The Minnesota Opera is spiffing up the Lab Theater in downtown Minneapolis and giving it a new name: the Luminary Arts Center.
The North Loop venue, which is in the midst of a $6 million renovation, will open in September. At 224 seats, it will house not only some Minnesota Opera productions but be available for performers and troupes to rent.
"We put some good work into it to make it safer and more exciting artistically," Minnesota Opera President Ryan Taylor said. "I'm excited for everybody to see it and for us to be able to have it as a space for a relationship with the community at large."
Better known for its big productions in St. Paul's 1,900-seat Ordway Center for the Performing Arts, the Minneapolis-based nonprofit purchased the former warehouse space in February 2019 for $1.9 million, according to county property records.
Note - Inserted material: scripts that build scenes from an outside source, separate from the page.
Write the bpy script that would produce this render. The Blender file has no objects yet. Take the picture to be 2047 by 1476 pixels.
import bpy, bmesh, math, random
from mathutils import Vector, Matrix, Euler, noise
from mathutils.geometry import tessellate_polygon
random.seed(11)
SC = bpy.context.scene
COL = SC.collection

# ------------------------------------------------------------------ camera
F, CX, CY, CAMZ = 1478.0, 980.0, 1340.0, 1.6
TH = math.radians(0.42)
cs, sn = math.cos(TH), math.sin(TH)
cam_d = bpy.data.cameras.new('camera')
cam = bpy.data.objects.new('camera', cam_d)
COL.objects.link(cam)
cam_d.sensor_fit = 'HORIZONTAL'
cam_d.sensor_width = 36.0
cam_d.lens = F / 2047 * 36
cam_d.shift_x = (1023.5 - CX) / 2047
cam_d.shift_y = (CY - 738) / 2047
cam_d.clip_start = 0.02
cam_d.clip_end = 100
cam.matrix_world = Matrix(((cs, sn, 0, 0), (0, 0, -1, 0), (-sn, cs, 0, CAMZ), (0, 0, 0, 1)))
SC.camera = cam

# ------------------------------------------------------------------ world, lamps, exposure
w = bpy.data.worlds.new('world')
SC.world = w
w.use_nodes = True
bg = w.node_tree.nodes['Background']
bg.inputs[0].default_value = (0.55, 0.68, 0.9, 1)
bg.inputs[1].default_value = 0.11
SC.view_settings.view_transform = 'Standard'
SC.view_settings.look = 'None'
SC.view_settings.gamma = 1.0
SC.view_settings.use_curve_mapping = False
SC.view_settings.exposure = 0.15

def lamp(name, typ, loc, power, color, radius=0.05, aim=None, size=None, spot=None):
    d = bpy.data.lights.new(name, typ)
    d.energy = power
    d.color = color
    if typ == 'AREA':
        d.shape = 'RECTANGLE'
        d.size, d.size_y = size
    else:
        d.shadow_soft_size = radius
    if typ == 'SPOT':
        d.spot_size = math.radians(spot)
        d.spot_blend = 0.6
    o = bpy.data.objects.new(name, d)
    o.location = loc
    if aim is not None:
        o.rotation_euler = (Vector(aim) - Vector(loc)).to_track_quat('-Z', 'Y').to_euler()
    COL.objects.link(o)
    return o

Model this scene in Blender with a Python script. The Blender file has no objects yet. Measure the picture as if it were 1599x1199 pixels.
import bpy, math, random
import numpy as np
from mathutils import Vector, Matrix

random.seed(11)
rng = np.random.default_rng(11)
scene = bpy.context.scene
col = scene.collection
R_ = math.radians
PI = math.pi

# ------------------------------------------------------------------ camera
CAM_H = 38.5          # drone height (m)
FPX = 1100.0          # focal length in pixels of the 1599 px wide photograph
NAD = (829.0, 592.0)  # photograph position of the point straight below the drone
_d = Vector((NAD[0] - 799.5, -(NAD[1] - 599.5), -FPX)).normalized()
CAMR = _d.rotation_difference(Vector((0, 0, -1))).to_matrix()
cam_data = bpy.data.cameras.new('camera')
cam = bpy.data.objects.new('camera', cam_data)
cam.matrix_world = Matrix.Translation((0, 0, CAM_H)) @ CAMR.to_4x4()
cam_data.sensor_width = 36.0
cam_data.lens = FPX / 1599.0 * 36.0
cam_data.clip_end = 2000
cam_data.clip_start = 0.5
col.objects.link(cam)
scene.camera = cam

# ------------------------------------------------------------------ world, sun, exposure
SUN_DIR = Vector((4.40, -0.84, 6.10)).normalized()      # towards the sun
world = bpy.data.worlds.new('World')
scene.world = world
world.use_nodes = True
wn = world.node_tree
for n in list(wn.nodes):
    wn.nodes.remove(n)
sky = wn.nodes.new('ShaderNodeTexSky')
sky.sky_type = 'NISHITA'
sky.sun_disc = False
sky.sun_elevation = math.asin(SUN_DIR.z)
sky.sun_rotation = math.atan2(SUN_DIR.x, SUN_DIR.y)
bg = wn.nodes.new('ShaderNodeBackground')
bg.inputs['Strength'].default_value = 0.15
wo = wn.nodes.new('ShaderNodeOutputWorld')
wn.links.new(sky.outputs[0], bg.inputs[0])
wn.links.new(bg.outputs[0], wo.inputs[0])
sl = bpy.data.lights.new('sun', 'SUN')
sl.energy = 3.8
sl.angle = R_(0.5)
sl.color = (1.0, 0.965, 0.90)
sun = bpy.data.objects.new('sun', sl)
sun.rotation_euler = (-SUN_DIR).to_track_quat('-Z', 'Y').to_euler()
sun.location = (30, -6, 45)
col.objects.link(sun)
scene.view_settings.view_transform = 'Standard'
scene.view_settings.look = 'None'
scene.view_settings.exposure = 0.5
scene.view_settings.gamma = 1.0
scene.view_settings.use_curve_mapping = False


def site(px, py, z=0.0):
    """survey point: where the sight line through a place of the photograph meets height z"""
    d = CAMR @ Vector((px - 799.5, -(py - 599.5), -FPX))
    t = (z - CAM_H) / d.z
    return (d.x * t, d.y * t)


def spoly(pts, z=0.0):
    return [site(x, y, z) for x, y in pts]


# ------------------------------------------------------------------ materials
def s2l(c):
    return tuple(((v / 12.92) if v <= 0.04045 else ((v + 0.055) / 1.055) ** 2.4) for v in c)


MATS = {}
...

The venue has been a performing arts destination since 1988, when the Guthrie Theater launched it as a secondary stage to develop new work. With the Guthrie's move in 2006 to a new three-stage riverfront complex, independent producer Mary Kelley Leer took over the space, filling the Lab with theater, dance and burlesque acts.
In the meantime, the North Loop has undergone rapid redevelopment. Concern that an important arts venue might become a parking garage prompted the opera to step in.
"Many groups used it and thought of it as their home," Taylor said, pointing to the recent sale of Aria, formerly home to Theatre de la Jeune Lune, as evidence of development pressure in the area. That events center, which hosted occasional performances, has now become a church.
The Minnesota Opera already owned three North Loop warehouses, renovated in 1990, that house its headquarters, rehearsal spaces, costume shop and storage. The new Luminary Arts Center will bring the opera's total Minneapolis campus to 62,500 square feet.